Ele explica que, mais adiante, autores como Tomás de Aquino e John Locke desenvolveram essa ideia de forma mais elaborada.
“São Tomás ensinava que as leis injustas, contrárias à razão ou com algum vício de origem não são leis, mas ‘violências, pois, como diz Agostinho, não se considera lei o que não for justo’”, ele diz.
Na obra de John Locke, o Estado existe sobretudo para proteger os direitos naturais dos cidadãos. Esses direitos antecedem a existência do Estado. “Nesse sentido, o Estado encontra seus limites exatamente nos direitos a que está destinado proteger, e o representante ou soberano que atenta contra esses direitos coloca-se numa situação de guerra com os cidadãos”, afirma Santos.
Locke foi um dos autores mais influentes entre os fundadores dos Estados Unidos, que até hoje mantém uma política de ampla liberdade de expressão.
O Ocidente tem uma longa linhagem de pensadores que justificaram o direito à desobediência civil. Mas esse princípio carrega em si um perigo: o de que a lei perca o efeito.
João Calvino, um dos líderes da Reforma Protestante, tinha uma visão cautelosa: para ele, só era legítimo desobedecer o governante quando ele tentasse obrigar os súditos a contrariar diretamente a lei de Deus. Fora isso, era preciso se submeter a quem estivesse no poder.

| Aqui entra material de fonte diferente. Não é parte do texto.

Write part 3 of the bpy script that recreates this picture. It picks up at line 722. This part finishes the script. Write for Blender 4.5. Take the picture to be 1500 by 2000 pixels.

Nem todos os pensadores adotaram essa visão.
Thoreau: um entusiasta da desobediência civil
O americano Henry David Thoreau levou mais longe a noção de desobediência justa. Para ele, toda desobediência era justa. No século 19, Thoreau escreveu "Desobediência Civil", um livro no qual defende a primazia do indivíduo sobre o Estado. "O melhor governo é o que absolutamente não governa", ele argumentou.
Para ele, nem mesmo fato de a maioria das pessoas apoiar o governo não torna as ações estatais legítimas. "Não nasci para ser coagido. Respirarei à minha própria maneira. Vamos ver quem é mais forte. Que força tem uma multidão? Só podem me coagir aqueles que obedecem a uma lei mais elevada que a minha", Thoreau escreveu.
Thoreau não era uma anarquista, mas afirmava que a autoridade do governo só é legítima quando é consentida: "A autoridade do governo, mesmo aquela a que estou disposto a me submeter (...) é ainda uma autoridade impura: para ser rigorosamente justa, ela deve ter a aprovação e o consentimento dos governados. Ele não pode ter sobre minha pessoa e meu patrimônio senão o direito que eu lhe concedo", argumentou.
Thoreau levava seus princípios a sério. Ele chegou a ser detido por não pagar impostos, e viveu por anos em meio à natureza, com um contato mínimo com a civilização.
De certa forma, as ideias dele sobreviveram em figuras como Rosa Parks, Mahatma Ghandi e Franz Jägerstätter, que se recusou a lutar pelo exército nazista.
Na Bíblia, submissão ao governo não é absoluta
Ao mesmo tempo em que ensina a submissão às autoridades, a Bíblia exalta figuras que desobedeceram ordens que contrariam a lei divina.
Vice-diretor técnico do Instituto Brasileiro de Direito e Religião (IDR), o advogado Gabriel de Almeida afirma que o ensinamento cristão de respeito às autoridades não é absoluto. "As Escrituras nos apontam exceções em que não devemos nos sujeitar às autoridades, nem às ordens dos governantes", diz Almeida.
Como exemplo, ele cita o relato do livro de Êxodo em que Joquebede coloca o bebê Moisés em um cesto no rio Nilo para escapar da determinação do faraó, que mandara exterminar os meninos israelitas.
Almeida diz que, embora a situação jurídica do X seja debatível, a decisão de Moraes violou os direitos de pessoas que não têm a ver com o processo e que tiveram o acesso à plataforma bloqueado por uma disputa que nada tem a ver com elas.
“Vejo a decisão como uma violação injusta de direitos fundamentais caros à democracia, como a liberdade de expressão, a aplicação inconstitucional de censura prévia e a dignidade da pessoa humana, a partir da supressão desses direitos fundamentais de maneira irrestrita e injustificada a toda a coletividade”, ele diz.
O fim trágico de um rei arrogante
Ao fim da tragédia "Antígona", o rei Creonte cede e aceita libertar a protagonista: "Eu próprio, que ordenei a prisão de Antígona, irei libertá-la! Agora, sim, eu creio que é bem melhor passar a vida obedecendo as leis que regem o mundo!”
Mas é tarde demais. Antes de receber a notícia, Antígona tira a própria vida — no que foi seguida por Hémon, seu noivo e filho de Creonte. Em choque, a rainha — esposa de Creonte também comete suicídio.
Sófocles usa o rei Creonte para ensinar uma lição: os decretos de reis, presidentes ou juízes não é onipotente e não têm o poder de apagar a lei natural.